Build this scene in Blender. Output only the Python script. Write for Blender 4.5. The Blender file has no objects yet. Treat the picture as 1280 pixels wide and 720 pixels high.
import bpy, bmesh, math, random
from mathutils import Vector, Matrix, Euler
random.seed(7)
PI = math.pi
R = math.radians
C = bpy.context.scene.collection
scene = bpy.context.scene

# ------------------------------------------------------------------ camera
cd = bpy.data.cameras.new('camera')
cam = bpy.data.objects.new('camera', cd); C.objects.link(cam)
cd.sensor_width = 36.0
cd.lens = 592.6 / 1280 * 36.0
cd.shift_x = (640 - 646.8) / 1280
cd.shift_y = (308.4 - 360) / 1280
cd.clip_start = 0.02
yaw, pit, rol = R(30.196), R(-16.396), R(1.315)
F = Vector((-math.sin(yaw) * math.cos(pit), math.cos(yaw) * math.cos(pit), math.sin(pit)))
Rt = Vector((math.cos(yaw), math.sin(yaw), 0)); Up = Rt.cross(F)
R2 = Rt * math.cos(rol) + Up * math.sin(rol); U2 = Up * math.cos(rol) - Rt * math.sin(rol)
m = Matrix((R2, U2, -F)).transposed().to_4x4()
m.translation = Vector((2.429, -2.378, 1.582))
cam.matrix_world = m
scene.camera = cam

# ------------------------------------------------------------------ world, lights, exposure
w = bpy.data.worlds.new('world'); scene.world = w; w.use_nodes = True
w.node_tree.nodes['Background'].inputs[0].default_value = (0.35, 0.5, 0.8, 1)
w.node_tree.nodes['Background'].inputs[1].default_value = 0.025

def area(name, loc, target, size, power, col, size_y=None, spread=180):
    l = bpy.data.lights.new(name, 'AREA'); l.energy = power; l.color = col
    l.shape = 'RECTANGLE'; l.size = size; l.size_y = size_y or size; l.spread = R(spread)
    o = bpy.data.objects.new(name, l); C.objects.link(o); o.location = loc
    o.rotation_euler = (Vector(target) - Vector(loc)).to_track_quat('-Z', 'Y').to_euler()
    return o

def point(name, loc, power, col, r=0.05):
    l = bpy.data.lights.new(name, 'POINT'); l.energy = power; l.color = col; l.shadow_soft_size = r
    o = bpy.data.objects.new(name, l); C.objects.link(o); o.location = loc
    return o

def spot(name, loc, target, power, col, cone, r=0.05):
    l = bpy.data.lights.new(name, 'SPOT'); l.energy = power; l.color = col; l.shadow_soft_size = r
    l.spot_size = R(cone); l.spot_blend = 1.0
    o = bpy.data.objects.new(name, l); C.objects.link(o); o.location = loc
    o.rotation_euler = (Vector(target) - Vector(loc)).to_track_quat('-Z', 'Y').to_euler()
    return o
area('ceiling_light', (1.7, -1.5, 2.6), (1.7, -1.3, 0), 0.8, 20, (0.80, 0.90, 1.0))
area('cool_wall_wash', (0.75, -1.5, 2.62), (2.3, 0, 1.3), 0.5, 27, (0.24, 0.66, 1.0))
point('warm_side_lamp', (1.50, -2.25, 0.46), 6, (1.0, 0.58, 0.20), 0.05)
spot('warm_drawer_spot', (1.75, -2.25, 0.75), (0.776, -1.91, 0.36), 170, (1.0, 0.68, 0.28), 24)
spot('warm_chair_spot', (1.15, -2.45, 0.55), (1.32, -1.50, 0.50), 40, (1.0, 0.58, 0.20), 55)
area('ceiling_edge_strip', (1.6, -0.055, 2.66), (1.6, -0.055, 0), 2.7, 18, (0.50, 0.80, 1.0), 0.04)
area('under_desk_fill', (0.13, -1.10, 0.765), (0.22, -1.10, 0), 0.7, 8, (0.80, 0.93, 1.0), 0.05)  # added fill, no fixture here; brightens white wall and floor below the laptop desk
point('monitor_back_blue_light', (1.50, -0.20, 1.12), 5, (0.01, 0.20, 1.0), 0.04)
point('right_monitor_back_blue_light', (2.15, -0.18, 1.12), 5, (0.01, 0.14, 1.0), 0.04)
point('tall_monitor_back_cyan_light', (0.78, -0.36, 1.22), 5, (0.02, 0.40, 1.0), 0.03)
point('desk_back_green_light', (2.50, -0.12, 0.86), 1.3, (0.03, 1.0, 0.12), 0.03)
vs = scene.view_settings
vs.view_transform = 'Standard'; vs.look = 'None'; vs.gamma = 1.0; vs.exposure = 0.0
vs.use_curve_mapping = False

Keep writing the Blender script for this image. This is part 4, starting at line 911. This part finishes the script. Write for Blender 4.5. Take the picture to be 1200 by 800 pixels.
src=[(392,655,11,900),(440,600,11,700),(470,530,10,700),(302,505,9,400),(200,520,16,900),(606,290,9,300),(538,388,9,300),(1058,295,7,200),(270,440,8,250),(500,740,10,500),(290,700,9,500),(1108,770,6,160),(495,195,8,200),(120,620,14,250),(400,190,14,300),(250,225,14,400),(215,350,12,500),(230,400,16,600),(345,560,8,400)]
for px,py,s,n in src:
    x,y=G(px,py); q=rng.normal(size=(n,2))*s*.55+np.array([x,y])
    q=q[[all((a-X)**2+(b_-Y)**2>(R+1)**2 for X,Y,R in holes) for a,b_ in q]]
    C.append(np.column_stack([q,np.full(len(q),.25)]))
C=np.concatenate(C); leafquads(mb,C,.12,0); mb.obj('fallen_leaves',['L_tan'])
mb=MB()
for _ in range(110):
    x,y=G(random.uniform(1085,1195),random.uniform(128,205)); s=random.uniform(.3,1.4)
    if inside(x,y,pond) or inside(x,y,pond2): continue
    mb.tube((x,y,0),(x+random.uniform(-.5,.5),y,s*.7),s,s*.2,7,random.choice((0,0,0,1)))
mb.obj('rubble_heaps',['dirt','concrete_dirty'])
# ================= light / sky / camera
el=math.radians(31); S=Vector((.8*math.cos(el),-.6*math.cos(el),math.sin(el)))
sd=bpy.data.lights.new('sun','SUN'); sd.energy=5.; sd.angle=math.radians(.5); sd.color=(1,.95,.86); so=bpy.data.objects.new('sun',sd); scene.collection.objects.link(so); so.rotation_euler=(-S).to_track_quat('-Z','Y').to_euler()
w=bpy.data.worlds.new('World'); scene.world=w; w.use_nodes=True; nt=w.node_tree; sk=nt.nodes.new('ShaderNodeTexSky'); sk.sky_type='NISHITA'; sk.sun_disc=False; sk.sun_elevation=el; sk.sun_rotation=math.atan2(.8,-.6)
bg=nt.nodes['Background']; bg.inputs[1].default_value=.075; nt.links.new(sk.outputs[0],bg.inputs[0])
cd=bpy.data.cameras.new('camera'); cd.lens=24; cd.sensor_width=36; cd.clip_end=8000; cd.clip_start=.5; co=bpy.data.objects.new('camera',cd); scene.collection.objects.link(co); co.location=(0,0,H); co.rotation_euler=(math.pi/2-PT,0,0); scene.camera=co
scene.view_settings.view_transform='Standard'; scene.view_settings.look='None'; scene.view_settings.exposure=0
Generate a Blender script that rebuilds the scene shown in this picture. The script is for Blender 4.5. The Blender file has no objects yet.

□ □ □

◆ Set exercise ◆
Transcribe only, please, the lines from the first line of the records through the line with "scene = bpy.context.scene". Both of those lines are included.

◆ Task response ◆
Build this scene in Blender. Output only the Python script. Write for Blender 4.5. The Blender file has no objects yet. Treat the picture as 1280 pixels wide and 720 pixels high.
import bpy, bmesh, math, random
from mathutils import Vector, Matrix, Euler
random.seed(7)
PI = math.pi
R = math.radians
C = bpy.context.scene.collection
scene = bpy.context.scene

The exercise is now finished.